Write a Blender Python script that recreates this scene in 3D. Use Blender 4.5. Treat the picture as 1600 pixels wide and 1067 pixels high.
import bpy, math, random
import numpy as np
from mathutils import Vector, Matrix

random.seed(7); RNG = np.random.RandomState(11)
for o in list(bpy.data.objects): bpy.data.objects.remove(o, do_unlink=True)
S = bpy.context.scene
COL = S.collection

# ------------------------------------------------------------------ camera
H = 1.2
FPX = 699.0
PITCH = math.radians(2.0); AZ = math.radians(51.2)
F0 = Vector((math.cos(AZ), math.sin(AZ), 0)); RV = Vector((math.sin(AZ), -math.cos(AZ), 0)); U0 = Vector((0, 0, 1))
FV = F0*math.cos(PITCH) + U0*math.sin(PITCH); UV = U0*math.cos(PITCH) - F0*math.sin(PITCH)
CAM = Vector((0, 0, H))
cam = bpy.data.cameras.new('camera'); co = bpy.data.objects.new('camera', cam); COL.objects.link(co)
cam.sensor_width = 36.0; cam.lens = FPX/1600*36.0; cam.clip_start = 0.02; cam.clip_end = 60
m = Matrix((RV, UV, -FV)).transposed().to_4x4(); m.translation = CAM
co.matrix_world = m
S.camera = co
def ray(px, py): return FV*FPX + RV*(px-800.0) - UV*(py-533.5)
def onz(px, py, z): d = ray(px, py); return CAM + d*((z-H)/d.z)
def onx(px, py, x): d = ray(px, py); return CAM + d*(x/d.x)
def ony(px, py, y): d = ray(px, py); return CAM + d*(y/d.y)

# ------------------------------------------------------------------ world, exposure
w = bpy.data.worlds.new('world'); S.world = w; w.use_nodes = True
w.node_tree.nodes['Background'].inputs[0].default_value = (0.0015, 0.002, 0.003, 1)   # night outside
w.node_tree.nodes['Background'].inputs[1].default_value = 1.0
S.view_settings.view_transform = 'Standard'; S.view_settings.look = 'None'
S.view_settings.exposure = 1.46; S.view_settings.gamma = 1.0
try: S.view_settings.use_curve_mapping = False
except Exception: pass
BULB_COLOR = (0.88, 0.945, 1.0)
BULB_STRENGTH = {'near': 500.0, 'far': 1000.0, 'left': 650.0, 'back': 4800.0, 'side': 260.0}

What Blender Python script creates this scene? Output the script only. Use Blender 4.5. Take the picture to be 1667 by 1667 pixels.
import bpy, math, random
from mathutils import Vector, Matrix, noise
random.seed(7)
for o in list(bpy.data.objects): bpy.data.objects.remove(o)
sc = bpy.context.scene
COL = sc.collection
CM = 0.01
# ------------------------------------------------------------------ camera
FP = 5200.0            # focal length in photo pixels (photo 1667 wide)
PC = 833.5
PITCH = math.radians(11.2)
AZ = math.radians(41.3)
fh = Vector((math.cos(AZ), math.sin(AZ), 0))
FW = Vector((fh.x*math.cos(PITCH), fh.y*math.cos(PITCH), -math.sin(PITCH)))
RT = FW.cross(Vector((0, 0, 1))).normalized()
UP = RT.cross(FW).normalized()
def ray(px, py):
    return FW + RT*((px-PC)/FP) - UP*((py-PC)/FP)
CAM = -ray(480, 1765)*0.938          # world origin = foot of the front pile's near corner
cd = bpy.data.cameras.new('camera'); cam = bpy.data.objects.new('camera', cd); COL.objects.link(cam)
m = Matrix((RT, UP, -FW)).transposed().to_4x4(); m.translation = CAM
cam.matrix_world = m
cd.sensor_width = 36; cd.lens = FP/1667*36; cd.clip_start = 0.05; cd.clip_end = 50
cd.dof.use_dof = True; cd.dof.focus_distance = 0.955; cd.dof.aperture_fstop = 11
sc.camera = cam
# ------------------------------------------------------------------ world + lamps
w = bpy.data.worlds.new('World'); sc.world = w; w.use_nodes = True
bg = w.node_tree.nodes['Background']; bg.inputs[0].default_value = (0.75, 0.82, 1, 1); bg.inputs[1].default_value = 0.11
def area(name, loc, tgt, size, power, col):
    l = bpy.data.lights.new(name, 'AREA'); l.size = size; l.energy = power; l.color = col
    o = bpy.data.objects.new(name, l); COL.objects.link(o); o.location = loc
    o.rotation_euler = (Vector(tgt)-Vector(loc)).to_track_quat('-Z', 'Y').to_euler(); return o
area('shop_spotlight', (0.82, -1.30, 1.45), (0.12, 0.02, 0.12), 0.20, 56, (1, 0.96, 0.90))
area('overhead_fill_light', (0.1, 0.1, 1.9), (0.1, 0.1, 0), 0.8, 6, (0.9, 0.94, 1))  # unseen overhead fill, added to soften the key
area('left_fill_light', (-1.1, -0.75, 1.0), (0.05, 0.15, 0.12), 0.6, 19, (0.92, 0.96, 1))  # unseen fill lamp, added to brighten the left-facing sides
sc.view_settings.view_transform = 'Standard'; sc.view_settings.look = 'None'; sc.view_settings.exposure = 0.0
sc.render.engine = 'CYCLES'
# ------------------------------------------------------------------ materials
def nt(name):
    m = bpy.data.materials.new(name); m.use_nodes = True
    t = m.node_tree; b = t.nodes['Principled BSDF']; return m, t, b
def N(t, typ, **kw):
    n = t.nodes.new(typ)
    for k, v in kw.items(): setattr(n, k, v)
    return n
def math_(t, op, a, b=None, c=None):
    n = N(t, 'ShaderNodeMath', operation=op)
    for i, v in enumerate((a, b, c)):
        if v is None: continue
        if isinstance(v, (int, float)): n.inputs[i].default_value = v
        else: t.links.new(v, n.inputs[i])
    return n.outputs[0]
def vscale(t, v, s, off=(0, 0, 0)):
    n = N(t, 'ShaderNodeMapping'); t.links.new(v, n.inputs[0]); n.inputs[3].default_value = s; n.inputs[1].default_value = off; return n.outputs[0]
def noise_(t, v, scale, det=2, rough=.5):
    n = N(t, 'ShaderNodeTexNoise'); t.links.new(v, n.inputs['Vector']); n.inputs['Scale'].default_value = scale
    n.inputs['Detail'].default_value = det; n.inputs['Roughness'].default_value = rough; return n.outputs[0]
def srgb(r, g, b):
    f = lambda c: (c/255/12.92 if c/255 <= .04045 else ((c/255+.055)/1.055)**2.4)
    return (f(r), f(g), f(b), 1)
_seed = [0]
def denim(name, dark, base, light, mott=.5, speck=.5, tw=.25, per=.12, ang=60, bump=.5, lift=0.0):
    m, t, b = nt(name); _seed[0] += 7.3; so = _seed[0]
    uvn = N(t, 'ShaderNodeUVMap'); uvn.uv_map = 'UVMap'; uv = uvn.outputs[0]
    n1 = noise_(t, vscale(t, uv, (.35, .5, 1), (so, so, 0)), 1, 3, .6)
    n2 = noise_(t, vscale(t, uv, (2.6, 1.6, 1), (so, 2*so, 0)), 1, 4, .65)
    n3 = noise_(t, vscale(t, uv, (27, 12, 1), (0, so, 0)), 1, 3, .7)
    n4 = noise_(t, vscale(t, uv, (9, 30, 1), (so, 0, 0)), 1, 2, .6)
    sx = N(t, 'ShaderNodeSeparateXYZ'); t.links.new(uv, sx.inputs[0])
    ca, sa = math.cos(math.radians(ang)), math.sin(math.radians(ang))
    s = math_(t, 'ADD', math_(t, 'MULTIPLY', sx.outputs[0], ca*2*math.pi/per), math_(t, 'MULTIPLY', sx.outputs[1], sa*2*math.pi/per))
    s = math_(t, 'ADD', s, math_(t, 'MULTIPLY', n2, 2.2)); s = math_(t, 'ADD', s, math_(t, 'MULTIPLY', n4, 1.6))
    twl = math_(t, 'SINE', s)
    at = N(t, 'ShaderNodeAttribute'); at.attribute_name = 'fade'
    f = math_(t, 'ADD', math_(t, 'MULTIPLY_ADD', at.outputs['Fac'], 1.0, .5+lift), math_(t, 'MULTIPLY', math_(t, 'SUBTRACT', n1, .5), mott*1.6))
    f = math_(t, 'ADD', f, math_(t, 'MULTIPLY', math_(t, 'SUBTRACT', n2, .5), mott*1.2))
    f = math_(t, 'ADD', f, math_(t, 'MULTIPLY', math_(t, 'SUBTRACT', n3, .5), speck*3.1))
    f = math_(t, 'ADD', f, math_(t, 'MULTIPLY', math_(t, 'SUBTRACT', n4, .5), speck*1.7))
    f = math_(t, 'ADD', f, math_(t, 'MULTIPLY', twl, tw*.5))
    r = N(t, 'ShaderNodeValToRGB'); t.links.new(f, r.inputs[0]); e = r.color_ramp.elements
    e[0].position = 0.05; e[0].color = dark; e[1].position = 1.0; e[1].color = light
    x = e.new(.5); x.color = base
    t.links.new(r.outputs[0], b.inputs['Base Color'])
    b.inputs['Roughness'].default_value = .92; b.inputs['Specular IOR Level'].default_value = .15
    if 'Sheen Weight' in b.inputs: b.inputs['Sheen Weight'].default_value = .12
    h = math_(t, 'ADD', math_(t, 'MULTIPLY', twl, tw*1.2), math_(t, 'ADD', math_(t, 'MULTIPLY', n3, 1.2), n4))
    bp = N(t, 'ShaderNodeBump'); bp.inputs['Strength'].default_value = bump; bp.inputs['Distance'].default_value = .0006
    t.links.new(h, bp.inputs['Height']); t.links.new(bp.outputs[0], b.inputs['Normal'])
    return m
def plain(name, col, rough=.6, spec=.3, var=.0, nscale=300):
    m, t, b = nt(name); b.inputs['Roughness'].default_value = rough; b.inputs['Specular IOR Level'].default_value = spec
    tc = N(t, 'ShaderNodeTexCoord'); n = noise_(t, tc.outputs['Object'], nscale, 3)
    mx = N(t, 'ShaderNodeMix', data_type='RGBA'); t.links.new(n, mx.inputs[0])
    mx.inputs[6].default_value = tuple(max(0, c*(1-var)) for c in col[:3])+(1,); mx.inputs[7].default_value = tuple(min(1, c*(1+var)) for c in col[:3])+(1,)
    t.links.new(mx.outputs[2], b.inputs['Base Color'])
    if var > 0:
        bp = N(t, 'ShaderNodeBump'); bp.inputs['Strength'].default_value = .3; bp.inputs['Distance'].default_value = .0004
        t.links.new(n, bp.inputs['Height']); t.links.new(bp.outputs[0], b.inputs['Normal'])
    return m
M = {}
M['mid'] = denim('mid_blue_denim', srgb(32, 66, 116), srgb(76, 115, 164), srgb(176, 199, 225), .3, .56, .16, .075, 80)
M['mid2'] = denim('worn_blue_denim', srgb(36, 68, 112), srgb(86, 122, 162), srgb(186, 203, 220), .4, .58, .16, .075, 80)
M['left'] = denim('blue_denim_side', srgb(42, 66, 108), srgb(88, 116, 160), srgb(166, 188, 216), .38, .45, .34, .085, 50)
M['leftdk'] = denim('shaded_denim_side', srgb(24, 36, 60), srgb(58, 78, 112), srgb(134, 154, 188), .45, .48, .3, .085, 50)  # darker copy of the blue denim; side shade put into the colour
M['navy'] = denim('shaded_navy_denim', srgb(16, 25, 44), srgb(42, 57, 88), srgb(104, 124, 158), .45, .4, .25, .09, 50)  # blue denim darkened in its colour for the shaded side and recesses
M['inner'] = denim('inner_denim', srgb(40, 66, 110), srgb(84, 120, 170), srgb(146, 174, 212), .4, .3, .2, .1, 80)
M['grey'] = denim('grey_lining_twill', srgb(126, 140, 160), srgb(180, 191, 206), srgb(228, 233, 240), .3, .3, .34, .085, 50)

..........

- **Your objective**: Each line from the one with "188), .45, .48, .3, .085, 50)" through the last line of the records must be written out word for word. Include nothing else.

- **Expected answer**:
M['leftdk'] = denim('shaded_denim_side', srgb(24, 36, 60), srgb(58, 78, 112), srgb(134, 154, 188), .45, .48, .3, .085, 50)  # darker copy of the blue denim; side shade put into the colour
M['navy'] = denim('shaded_navy_denim', srgb(16, 25, 44), srgb(42, 57, 88), srgb(104, 124, 158), .45, .4, .25, .09, 50)  # blue denim darkened in its colour for the shaded side and recesses
M['inner'] = denim('inner_denim', srgb(40, 66, 110), srgb(84, 120, 170), srgb(146, 174, 212), .4, .3, .2, .1, 80)
M['grey'] = denim('grey_lining_twill', srgb(126, 140, 160), srgb(180, 191, 206), srgb(228, 233, 240), .3, .3, .34, .085, 50)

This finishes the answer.